■ Task requirements ■
Restate the data below word for word. Skip any images it contains.
++++++++
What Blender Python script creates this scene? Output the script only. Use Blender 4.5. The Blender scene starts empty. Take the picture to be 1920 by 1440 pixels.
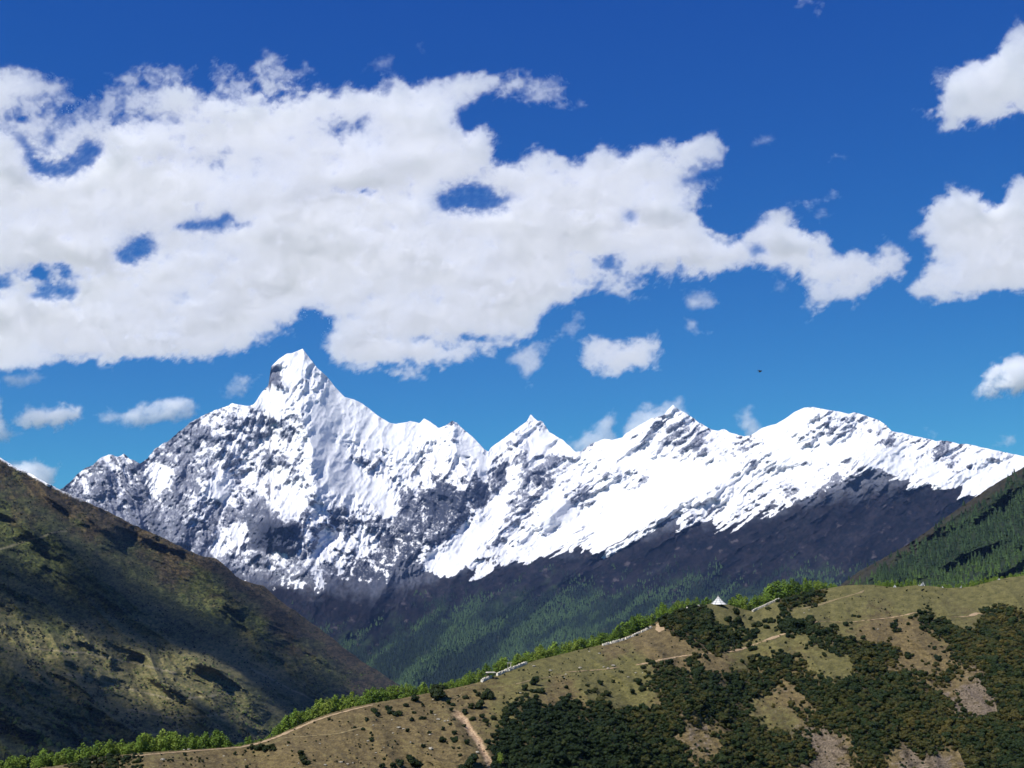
import bpy, math, random
import numpy as np
from mathutils import Vector, Matrix

# ------------------------------------------------------------------ camera, world, sun, exposure
scene = bpy.context.scene
W0, H0 = 1920.0, 1440.0                 # units in which outlines were measured
HFOV = math.radians(46.0)
FPX = 960.0 / math.tan(HFOV / 2)
PITCH = math.atan((1150.0 - 720.0) / FPX)
cam_data = bpy.data.cameras.new("camera")
cam_data.sensor_width = 36.0
cam_data.lens = 18.0 / math.tan(HFOV / 2)
cam_data.clip_start = 1.0
cam_data.clip_end = 200000.0
cam = bpy.data.objects.new("camera", cam_data)
scene.collection.objects.link(cam)
cam.location = (0, 0, 0)
cam.rotation_euler = (math.pi / 2 + PITCH, 0, 0)
scene.camera = cam

SUN = Vector((-0.44, -0.43, 0.79)).normalized()
SUN_EL = math.asin(SUN.z)
world = bpy.data.worlds.new("World")
scene.world = world
world.use_nodes = True
wt = world.node_tree
wt.nodes.clear()
sky = wt.nodes.new("ShaderNodeTexSky")
sky.sky_type = 'NISHITA'
sky.sun_disc = False
sky.sun_elevation = SUN_EL
sky.sun_rotation = math.atan2(SUN.x, SUN.y)
sky.altitude = 3500.0
sky.air_density = 1.0
sky.dust_density = 0.1
sky.ozone_density = 3.0
sep = wt.nodes.new("ShaderNodeSeparateColor")
com = wt.nodes.new("ShaderNodeCombineColor")
for k, (pw, sc) in enumerate(((1.8, 0.085), (1.30, 0.385), (0.55, 1.50))):     # deep, strongly saturated high-altitude blue
    mp = wt.nodes.new("ShaderNodeMath"); mp.operation = 'POWER'; mp.inputs[1].default_value = pw
    ms = wt.nodes.new("ShaderNodeMath"); ms.operation = 'MULTIPLY'; ms.inputs[1].default_value = sc
    wt.links.new(sep.outputs[k], mp.inputs[0]); wt.links.new(mp.outputs[0], ms.inputs[0]); wt.links.new(ms.outputs[0], com.inputs[k])
bg = wt.nodes.new("ShaderNodeBackground")
bg.inputs['Strength'].default_value = 0.1
wo = wt.nodes.new("ShaderNodeOutputWorld")
wt.links.new(sky.outputs[0], sep.inputs[0])
wt.links.new(com.outputs[0], bg.inputs[0])
wt.links.new(bg.outputs[0], wo.inputs[0])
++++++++
■ Task solution ■
What Blender Python script creates this scene? Output the script only. Use Blender 4.5. The Blender scene starts empty. Take the picture to be 1920 by 1440 pixels.
import bpy, math, random
import numpy as np
from mathutils import Vector, Matrix

# ------------------------------------------------------------------ camera, world, sun, exposure
scene = bpy.context.scene
W0, H0 = 1920.0, 1440.0                 # units in which outlines were measured
HFOV = math.radians(46.0)
FPX = 960.0 / math.tan(HFOV / 2)
PITCH = math.atan((1150.0 - 720.0) / FPX)
cam_data = bpy.data.cameras.new("camera")
cam_data.sensor_width = 36.0
cam_data.lens = 18.0 / math.tan(HFOV / 2)
cam_data.clip_start = 1.0
cam_data.clip_end = 200000.0
cam = bpy.data.objects.new("camera", cam_data)
scene.collection.objects.link(cam)
cam.location = (0, 0, 0)
cam.rotation_euler = (math.pi / 2 + PITCH, 0, 0)
scene.camera = cam

SUN = Vector((-0.44, -0.43, 0.79)).normalized()
SUN_EL = math.asin(SUN.z)
world = bpy.data.worlds.new("World")
scene.world = world
world.use_nodes = True
wt = world.node_tree
wt.nodes.clear()
sky = wt.nodes.new("ShaderNodeTexSky")
sky.sky_type = 'NISHITA'
sky.sun_disc = False
sky.sun_elevation = SUN_EL
sky.sun_rotation = math.atan2(SUN.x, SUN.y)
sky.altitude = 3500.0
sky.air_density = 1.0
sky.dust_density = 0.1
sky.ozone_density = 3.0
sep = wt.nodes.new("ShaderNodeSeparateColor")
com = wt.nodes.new("ShaderNodeCombineColor")
for k, (pw, sc) in enumerate(((1.8, 0.085), (1.30, 0.385), (0.55, 1.50))):     # deep, strongly saturated high-altitude blue
    mp = wt.nodes.new("ShaderNodeMath"); mp.operation = 'POWER'; mp.inputs[1].default_value = pw
    ms = wt.nodes.new("ShaderNodeMath"); ms.operation = 'MULTIPLY'; ms.inputs[1].default_value = sc
    wt.links.new(sep.outputs[k], mp.inputs[0]); wt.links.new(mp.outputs[0], ms.inputs[0]); wt.links.new(ms.outputs[0], com.inputs[k])
bg = wt.nodes.new("ShaderNodeBackground")
bg.inputs['Strength'].default_value = 0.1
wo = wt.nodes.new("ShaderNodeOutputWorld")
wt.links.new(sky.outputs[0], sep.inputs[0])
wt.links.new(com.outputs[0], bg.inputs[0])
wt.links.new(bg.outputs[0], wo.inputs[0])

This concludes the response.